_TASK BRIEF_
Beginning with the first line, set down every line through the one containing "B(6.185,6.2,-1.62,-.74,0.004,.02), M_dark, kind='structure')", exactly as it appears, but not the pictures.

_DATASET EXCERPT_
______

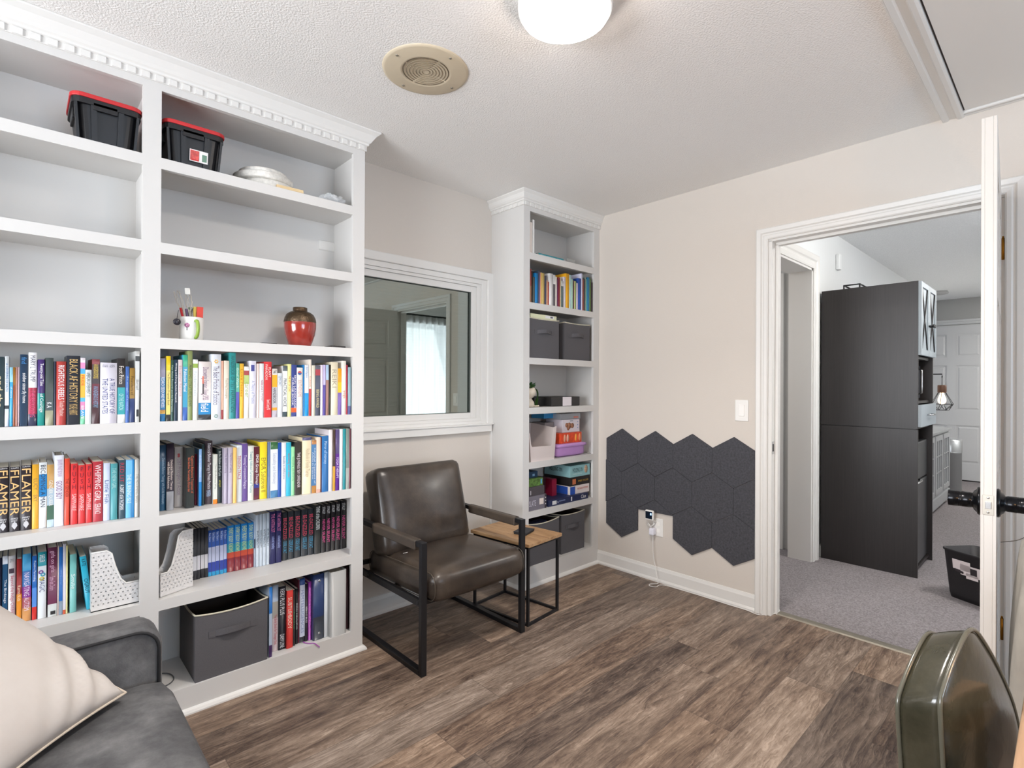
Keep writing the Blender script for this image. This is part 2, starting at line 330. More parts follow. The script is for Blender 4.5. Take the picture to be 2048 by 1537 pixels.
# baseboards
BP = [(0,0),(.020,0),(.020,.010),(.013,.019),(.011,.020),(.011,.072),(.008,.080),(.005,.090),(0,.092)]
bm = nb(); prism(bm, [(-a,z) for a,z in BP], 'y', -1.089, 0.0); link('baseboard_right', bm, M_trim, kind='structure')
bm = nb(); prism(bm, [(-a,z) for a,z in BP], 'y', -4.90, -2.16); link('baseboard_right', bm, M_trim, kind='structure')
bm = nb(); prism(bm, [(.30-a,z*1.08) for a,z in BP], 'x', -1.80, -.748); link('baseboard_back', bm, M_trim, kind='structure')
bm = nb(); prism(bm, [(-1.02-a,z) for a,z in BP], 'x', 1.30, 5.6); link('baseboard_hall', bm, M_trim, kind='structure')
bm = nb(); prism(bm, [(6.2-a,z) for a,z in BP], 'y', -3.15, -1.66); link('baseboard_hall_end', bm, M_trim, kind='structure')
link('baseboard_shadow_strip', B(6.185,6.2,-1.62,-.74,0.004,.02), M_dark, kind='structure')

# interior window in the back wall
wroot = nb()
molding(wroot, [(-.793,1.0),(-.793,1.923),(-1.9,1.923)], [(-o,t) for o,t in [(0,0),(0,.016),(.004,.02),(.046,.02),(.05,.016),(.05,0)]], lambda a,b,t:(a,.30-t,b))
box(wroot,-1.9,-.763,.270,.30,.953,.996); box(wroot,-1.9,-.752,.262,.31,.996,1.006)
frame(wroot,-1.80,-.793,1.003,1.923,.04,.042,.02,.030,'y',.292,.34)
frame(wroot,-1.76,-.835,1.023,1.893,.03,.029,.018,.018,'y',.300,.345)
win = link('window_1', wroot, M_trim, kind='structure', bevel=.0015)
sash = nb(); frame(sash,-1.73,-.864,1.041,1.875,.04,.040,.034,.038,'y',.312,.352)
s_ = link('sash', sash, M_trim, win, bevel=.002)
bm = nb(); frame(bm,-1.69,-.904,1.075,1.837,.006,.009,.003,.003,'y',.318,.326)
link('gasket', bm, mat('4a504c',.6), win)
gm = bpy.data.materials.new('tinted_glass'); gm.use_nodes = True; t = NT(gm); t.n.remove(t.n['Principled BSDF'])
gl = t.add('ShaderNodeBsdfGlossy'); gl.inputs['Color'].default_value = (.54,.58,.55,1); gl.inputs['Roughness'].default_value = .0
tr = t.add('ShaderNodeBsdfTransparent'); tr.inputs['Color'].default_value = (.62,.72,.66,1)
mx = t.add('ShaderNodeMixShader'); mx.inputs[0].default_value = .55; t.ln(tr.outputs[0], mx.inputs[1]); t.ln(gl.outputs[0], mx.inputs[2]); t.ln(mx.outputs[0], t.n['Material Output'].inputs[0])
link('glass_pane', B(-1.69,-.904,.328,.331,1.075,1.837), gm, win)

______

_RESPONSE TO THIS TASK_
Keep writing the Blender script for this image. This is part 2, starting at line 330. More parts follow. The script is for Blender 4.5. Take the picture to be 2048 by 1537 pixels.
# baseboards
BP = [(0,0),(.020,0),(.020,.010),(.013,.019),(.011,.020),(.011,.072),(.008,.080),(.005,.090),(0,.092)]
bm = nb(); prism(bm, [(-a,z) for a,z in BP], 'y', -1.089, 0.0); link('baseboard_right', bm, M_trim, kind='structure')
bm = nb(); prism(bm, [(-a,z) for a,z in BP], 'y', -4.90, -2.16); link('baseboard_right', bm, M_trim, kind='structure')
bm = nb(); prism(bm, [(.30-a,z*1.08) for a,z in BP], 'x', -1.80, -.748); link('baseboard_back', bm, M_trim, kind='structure')
bm = nb(); prism(bm, [(-1.02-a,z) for a,z in BP], 'x', 1.30, 5.6); link('baseboard_hall', bm, M_trim, kind='structure')
bm = nb(); prism(bm, [(6.2-a,z) for a,z in BP], 'y', -3.15, -1.66); link('baseboard_hall_end', bm, M_trim, kind='structure')
link('baseboard_shadow_strip', B(6.185,6.2,-1.62,-.74,0.004,.02), M_dark, kind='structure')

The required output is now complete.